═══ Dataset records ═══

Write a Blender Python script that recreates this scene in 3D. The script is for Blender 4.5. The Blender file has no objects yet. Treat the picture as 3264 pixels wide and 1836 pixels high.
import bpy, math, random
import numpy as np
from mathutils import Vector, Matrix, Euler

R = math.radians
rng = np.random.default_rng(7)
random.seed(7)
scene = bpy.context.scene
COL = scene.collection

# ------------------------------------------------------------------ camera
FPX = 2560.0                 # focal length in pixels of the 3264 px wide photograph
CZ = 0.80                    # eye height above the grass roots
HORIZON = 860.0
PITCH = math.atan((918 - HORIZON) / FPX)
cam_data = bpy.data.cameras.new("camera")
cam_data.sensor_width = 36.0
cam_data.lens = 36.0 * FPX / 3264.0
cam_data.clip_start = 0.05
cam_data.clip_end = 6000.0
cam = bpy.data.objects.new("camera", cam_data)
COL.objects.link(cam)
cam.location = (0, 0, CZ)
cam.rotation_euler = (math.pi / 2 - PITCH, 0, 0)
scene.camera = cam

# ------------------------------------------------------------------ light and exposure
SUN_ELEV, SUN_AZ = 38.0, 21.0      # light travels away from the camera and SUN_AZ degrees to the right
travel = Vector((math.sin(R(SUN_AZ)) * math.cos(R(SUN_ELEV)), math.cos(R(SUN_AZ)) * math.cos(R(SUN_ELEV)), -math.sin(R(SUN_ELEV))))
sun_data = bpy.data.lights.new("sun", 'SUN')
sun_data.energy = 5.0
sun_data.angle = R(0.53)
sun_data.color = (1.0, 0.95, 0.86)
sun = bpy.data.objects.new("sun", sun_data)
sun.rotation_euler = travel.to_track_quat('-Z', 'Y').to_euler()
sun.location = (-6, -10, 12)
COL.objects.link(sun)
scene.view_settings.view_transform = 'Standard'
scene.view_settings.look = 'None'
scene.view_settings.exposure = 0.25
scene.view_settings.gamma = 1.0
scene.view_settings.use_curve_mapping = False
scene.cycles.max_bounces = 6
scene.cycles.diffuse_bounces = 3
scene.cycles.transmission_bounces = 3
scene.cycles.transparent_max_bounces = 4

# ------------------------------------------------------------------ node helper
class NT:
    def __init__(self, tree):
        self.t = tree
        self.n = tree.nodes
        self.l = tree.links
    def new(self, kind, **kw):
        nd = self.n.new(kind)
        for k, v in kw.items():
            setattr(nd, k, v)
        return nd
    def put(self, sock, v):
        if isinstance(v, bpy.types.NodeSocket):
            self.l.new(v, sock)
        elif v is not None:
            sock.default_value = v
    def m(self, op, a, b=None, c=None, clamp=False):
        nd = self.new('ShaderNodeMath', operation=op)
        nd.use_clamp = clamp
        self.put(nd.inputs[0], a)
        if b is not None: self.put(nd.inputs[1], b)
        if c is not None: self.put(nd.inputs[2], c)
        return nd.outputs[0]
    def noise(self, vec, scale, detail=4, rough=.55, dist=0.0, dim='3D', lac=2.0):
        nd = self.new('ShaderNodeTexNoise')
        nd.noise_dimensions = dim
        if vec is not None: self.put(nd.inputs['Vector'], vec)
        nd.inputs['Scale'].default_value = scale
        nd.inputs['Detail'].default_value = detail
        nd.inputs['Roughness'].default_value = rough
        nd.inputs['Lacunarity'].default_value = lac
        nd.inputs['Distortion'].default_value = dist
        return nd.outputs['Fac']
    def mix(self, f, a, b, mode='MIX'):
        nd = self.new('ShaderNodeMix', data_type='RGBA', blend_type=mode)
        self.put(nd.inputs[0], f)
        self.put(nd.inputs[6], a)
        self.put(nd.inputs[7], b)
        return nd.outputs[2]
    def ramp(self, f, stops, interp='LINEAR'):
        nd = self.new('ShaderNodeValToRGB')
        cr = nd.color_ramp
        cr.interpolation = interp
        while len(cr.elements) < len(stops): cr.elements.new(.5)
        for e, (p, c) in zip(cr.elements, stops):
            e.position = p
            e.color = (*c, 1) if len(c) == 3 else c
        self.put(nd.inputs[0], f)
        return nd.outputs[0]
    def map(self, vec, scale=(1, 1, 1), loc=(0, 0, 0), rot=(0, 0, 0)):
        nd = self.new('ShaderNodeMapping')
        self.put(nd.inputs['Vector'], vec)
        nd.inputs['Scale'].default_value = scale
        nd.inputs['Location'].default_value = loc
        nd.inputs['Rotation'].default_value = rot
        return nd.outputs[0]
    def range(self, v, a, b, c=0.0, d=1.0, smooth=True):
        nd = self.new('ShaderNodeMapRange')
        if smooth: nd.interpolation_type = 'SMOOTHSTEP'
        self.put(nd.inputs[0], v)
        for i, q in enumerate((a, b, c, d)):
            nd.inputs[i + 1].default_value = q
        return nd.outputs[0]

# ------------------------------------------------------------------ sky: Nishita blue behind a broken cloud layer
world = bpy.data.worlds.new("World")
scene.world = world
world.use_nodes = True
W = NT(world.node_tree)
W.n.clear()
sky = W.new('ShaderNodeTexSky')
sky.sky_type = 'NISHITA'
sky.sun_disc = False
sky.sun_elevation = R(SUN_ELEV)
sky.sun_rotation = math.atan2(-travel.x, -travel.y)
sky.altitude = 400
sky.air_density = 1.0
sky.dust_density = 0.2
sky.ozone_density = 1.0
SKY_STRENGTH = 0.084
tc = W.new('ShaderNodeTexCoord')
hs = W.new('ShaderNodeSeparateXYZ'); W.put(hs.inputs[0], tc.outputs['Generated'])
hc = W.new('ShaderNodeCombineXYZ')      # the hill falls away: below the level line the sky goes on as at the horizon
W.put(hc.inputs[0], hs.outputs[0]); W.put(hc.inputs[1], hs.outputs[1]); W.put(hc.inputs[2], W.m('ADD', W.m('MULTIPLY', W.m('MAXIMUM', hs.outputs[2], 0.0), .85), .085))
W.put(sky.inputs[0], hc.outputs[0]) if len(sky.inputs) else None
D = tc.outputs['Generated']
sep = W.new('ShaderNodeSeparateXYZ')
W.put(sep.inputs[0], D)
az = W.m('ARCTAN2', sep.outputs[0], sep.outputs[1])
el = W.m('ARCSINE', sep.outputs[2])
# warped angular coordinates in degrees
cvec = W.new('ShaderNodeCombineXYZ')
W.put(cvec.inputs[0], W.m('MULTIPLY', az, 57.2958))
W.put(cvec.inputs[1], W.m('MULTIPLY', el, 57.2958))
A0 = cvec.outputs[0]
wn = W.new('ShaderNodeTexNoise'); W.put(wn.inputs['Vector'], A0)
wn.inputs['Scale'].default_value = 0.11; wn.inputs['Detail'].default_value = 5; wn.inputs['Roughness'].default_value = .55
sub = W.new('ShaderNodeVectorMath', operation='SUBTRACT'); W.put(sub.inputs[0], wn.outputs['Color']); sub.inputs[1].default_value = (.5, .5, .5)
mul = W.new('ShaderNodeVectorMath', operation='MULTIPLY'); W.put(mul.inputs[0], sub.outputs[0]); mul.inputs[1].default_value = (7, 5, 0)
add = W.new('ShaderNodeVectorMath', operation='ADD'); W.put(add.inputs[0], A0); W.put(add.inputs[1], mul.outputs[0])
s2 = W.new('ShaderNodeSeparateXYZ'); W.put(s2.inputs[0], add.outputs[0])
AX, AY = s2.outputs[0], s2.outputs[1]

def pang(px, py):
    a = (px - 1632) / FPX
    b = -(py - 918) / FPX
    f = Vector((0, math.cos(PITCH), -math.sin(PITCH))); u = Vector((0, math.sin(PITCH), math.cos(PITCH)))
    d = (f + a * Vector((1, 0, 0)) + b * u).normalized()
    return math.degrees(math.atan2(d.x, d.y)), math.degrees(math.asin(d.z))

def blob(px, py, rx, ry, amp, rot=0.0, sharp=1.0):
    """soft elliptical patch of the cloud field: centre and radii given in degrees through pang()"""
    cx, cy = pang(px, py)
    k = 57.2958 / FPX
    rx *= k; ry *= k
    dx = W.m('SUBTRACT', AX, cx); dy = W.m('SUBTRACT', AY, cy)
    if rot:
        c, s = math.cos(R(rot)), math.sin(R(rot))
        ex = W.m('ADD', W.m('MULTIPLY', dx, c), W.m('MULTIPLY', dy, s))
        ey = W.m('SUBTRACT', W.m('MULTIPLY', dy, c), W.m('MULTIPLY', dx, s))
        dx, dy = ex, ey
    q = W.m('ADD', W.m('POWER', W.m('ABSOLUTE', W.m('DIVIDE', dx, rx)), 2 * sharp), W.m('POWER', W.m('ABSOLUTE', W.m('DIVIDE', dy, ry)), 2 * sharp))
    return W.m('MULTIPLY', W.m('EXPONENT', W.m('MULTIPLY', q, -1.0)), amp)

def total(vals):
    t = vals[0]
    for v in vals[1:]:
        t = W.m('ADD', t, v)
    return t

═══
═══ Dataset records ═══

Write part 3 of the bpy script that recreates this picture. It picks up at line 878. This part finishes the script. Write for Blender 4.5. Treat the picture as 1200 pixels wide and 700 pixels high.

═══

Look through the entries above and quote exactly the lines from the line with "Write a Blender" to the line with "COL = scene.collection", counting both of those lines.

Write a Blender Python script that recreates this scene in 3D. The script is for Blender 4.5. The Blender file has no objects yet. Treat the picture as 3264 pixels wide and 1836 pixels high.
import bpy, math, random
import numpy as np
from mathutils import Vector, Matrix, Euler

R = math.radians
rng = np.random.default_rng(7)
random.seed(7)
scene = bpy.context.scene
COL = scene.collection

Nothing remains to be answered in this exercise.